While many robotic tasks, like manipulation and locomotion, are fundamentally based in making and breaking contact with the environment, state-of-the-art control policies struggle to deal with the hybrid nature of multi-contact motion. Such controllers often rely heavily upon heuristics or, due to the combinatoric structure in the dynamics, are unsuitable for real-time control. Principled deployment of tactile sensors offers a promising mechanism for stable and robust control, but modern approaches often use this data in an ad hoc manner, for instance to guide guarded moves. In this work, by exploiting the complementarity structure of contact dynamics, we propose a control framework which can close the loop on rich, tactile sensors. Critically, this framework is non-combinatoric, enabling optimization algorithms to automatically synthesize provably stable control policies. We demonstrate this approach on three different underactuated, multi-contact robotics problems.
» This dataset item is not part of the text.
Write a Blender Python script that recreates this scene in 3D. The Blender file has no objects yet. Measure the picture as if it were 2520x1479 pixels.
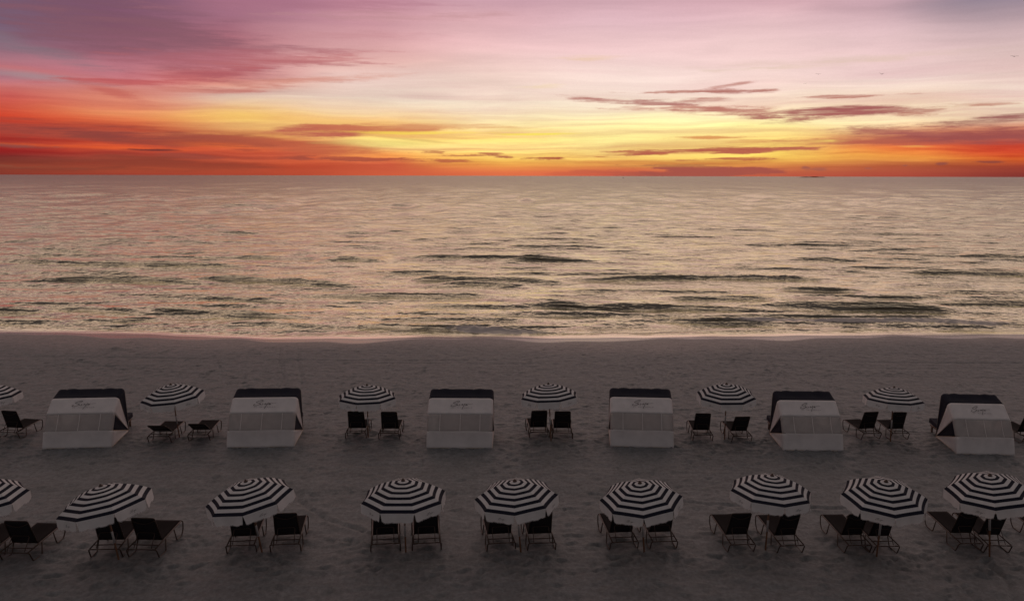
import bpy, math, random
import numpy as np
from mathutils import Vector, Matrix

# ------------------------------------------------------------------ scene, camera
scene = bpy.context.scene
COL = scene.collection
R = math.radians
random.seed(7)

CAM_H = 9.0
PITCH, ROLL = R(8.113), R(0.136)
cam_data = bpy.data.cameras.new('camera')
cam_data.sensor_fit = 'HORIZONTAL'
cam_data.sensor_width = 36.0
cam_data.lens = 36.0 * 2150.0 / 2520.0
cam_data.clip_start = 0.1
cam_data.clip_end = 120000.0
cam = bpy.data.objects.new('camera', cam_data)
COL.objects.link(cam)
_f = Vector((0, math.cos(PITCH), -math.sin(PITCH)))
_u = Vector((0, math.sin(PITCH), math.cos(PITCH)))
_r = Vector((1, 0, 0))
_r2 = _r * math.cos(ROLL) + _u * math.sin(ROLL)
_u2 = _u * math.cos(ROLL) - _r * math.sin(ROLL)
cam.matrix_world = Matrix(((_r2.x, _u2.x, -_f.x, 0), (_r2.y, _u2.y, -_f.y, 0), (_r2.z, _u2.z, -_f.z, CAM_H), (0, 0, 0, 1)))
scene.camera = cam

scene.view_settings.view_transform = 'Standard'
scene.view_settings.look = 'None'
scene.view_settings.exposure = 0.0
scene.view_settings.gamma = 1.0
scene.render.engine = 'CYCLES'
scene.cycles.max_bounces = 6
scene.cycles.transparent_max_bounces = 12
scene.cycles.use_denoising = True
scene.cycles.denoiser = 'OPENIMAGEDENOISE'
scene.cycles.denoising_input_passes = 'RGB_ALBEDO_NORMAL'
scene.cycles.denoising_prefilter = 'ACCURATE'


def lin(c):
    out = []
    for v in c[:3]:
        v = v / 255.0
        out.append(v / 12.92 if v <= 0.04045 else ((v + 0.055) / 1.055) ** 2.4)
    return (out[0], out[1], out[2], 1.0)


# ------------------------------------------------------------------ world: dusk sky
AMBIENT = 1.0      # brightness of the dusk dome outside the afterglow
SKY = 1.0
world = bpy.data.worlds.new('World')
scene.world = world
world.use_nodes = True
WT = world.node_tree
WT.nodes.clear()


class NB:
    """small node builder"""
    def __init__(self, nt):
        self.nt = nt

    def new(self, kind, **kw):
        n = self.nt.nodes.new(kind)
        for k, v in kw.items():
            setattr(n, k, v)
        return n

    def put(self, sock, v):
        if hasattr(v, 'is_output'):
            self.nt.links.new(v, sock)
        elif v is not None:
            sock.default_value = v

    def m(self, op, a, b=None, c=None, clamp=False):
        n = self.new('ShaderNodeMath', operation=op, use_clamp=clamp)
        self.put(n.inputs[0], a)
        if b is not None:
            self.put(n.inputs[1], b)
        if c is not None:
            self.put(n.inputs[2], c)
        return n.outputs[0]

    def vm(self, op, a, b=None):
        n = self.new('ShaderNodeVectorMath', operation=op)
        self.put(n.inputs[0], a)
        if b is not None:
            self.put(n.inputs[1], b)
        return n.outputs['Value'] if op in ('LENGTH', 'DOT_PRODUCT') else n.outputs[0]

    def xyz(self, x, y, z=0.0):
        n = self.new('ShaderNodeCombineXYZ')
        self.put(n.inputs[0], x); self.put(n.inputs[1], y); self.put(n.inputs[2], z)
        return n.outputs[0]

    def sep(self, v):
        n = self.new('ShaderNodeSeparateXYZ')
        self.put(n.inputs[0], v)
        return n.outputs

    def noise(self, vec, scale=1.0, detail=4.0, rough=0.55):
        n = self.new('ShaderNodeTexNoise')
        self.put(n.inputs['Vector'], vec)
        n.inputs['Scale'].default_value = scale
        n.inputs['Detail'].default_value = detail
        n.inputs['Roughness'].default_value = rough
        return n.outputs

    def remap(self, v, a, b, lo=0.0, hi=1.0, smooth=True):
        n = self.new('ShaderNodeMapRange', clamp=True)
        n.interpolation_type = 'SMOOTHSTEP' if smooth else 'LINEAR'
        self.put(n.inputs['Value'], v)
        self.put(n.inputs['From Min'], a); self.put(n.inputs['From Max'], b)
        self.put(n.inputs['To Min'], lo); self.put(n.inputs['To Max'], hi)
        return n.outputs['Result']

    def mix(self, fac, a, b, blend='MIX'):
        n = self.new('ShaderNodeMix', data_type='RGBA', blend_type=blend)
        self.put(n.inputs['Factor'], fac)
        self.put(n.inputs['A'] if False else n.inputs[6], a)
        self.put(n.inputs[7], b)
        return n.outputs[2]

    def ramp(self, v, stops, interp='LINEAR'):
        n = self.new('ShaderNodeValToRGB')
        cr = n.color_ramp
        cr.interpolation = interp
        while len(cr.elements) > 1:
            cr.elements.remove(cr.elements[-1])
        cr.elements[0].position = stops[0][0]; cr.elements[0].color = stops[0][1]
        for p, c in stops[1:]:
            e = cr.elements.new(p); e.color = c
        self.put(n.inputs[0], v)
        return n.outputs[0]


def sky_dir(px, py):
    """photo reading (2520 wide) -> azimuth, elevation in degrees"""
    d = _f * 2150.0 + _r2 * (px - 1260.0) - _u2 * (py - 739.5)
    d.normalize()
    return math.degrees(math.atan2(d.x, d.y)), math.degrees(math.asin(d.z))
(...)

Yu-Ming Chen, Michael Posa

State-of-the-art approaches to legged locomotion are widely dependent on the use of models like the linear inverted pendulum (LIP) and the spring-loaded inverted pendulum (SLIP), popular because their simplicity enables a wide array of tools for planning, control, and analysis. However, they inevitably limit the ability to execute complex tasks or agile maneuvers. In this work, we aim to automatically synthesize models that remain low-dimensional but retain the capabilities of the high-dimensional system. For example, if one were to restore a small degree of complexity to LIP, SLIP, or a similar model, our approach discovers the form of that additional complexity which optimizes performance. In this paper, we define a class of reduced-order models and provide an algorithm for optimization within this class. To demonstrate our method, we optimize models for walking at a range of speeds and ground inclines, for both a five-link model and the Cassie bipedal robot.

Mathew Halm, Michael Posa

Quasi-static models of robotic motion with frictional contact provide a computationally efficient framework for analysis and have been widely used for planning and control of non-prehensile manipulation. In this work, we present a novel quasi-static model of planar manipulation that directly maps commanded manipulator velocities to object motion. While quasi-static models have traditionally been unable to capture grasping and jamming behaviors, our approach solves this issue by explicitly modeling the limiting behavior of a velocity-controlled manipulator. We retain the precise modeling of surface contact pressure distributions and efficient computation of contact-rich behaviors of previous methods and additionally prove existence of solutions for any desired manipulator motion. We derive continuous and time-stepping formulations, both posed as tractable Linear Complementarity Problems (LCPs).

Mathew Halm, Michael Posa

Many fundamental challenges in robotics, based in manipulation or locomotion, require making and breaking contact with the environment. To represent the complexity of frictional contact events, impulsive impact models are especially popular, as they often lead to mathematically and computationally tractable approaches. However, when two or more impacts occur simultaneously, the precise sequencing of impact forces is generally unknown, leading to the potential for multiple possible outcomes. This simultaneity is far from pathological, and occurs in many common robotics applications. In this work, we propose an approach for resolving simultaneous frictional impacts, represented as a differential inclusion. Solutions to our model, an extension to multiple contacts of Routh's method, naturally capture the set of potential post-impact velocities.We prove that solutions to the presented model must terminate. This is, to the best of our knowledge, the first such guarantee for set-valued outcomes to simultaneous frictional impacts.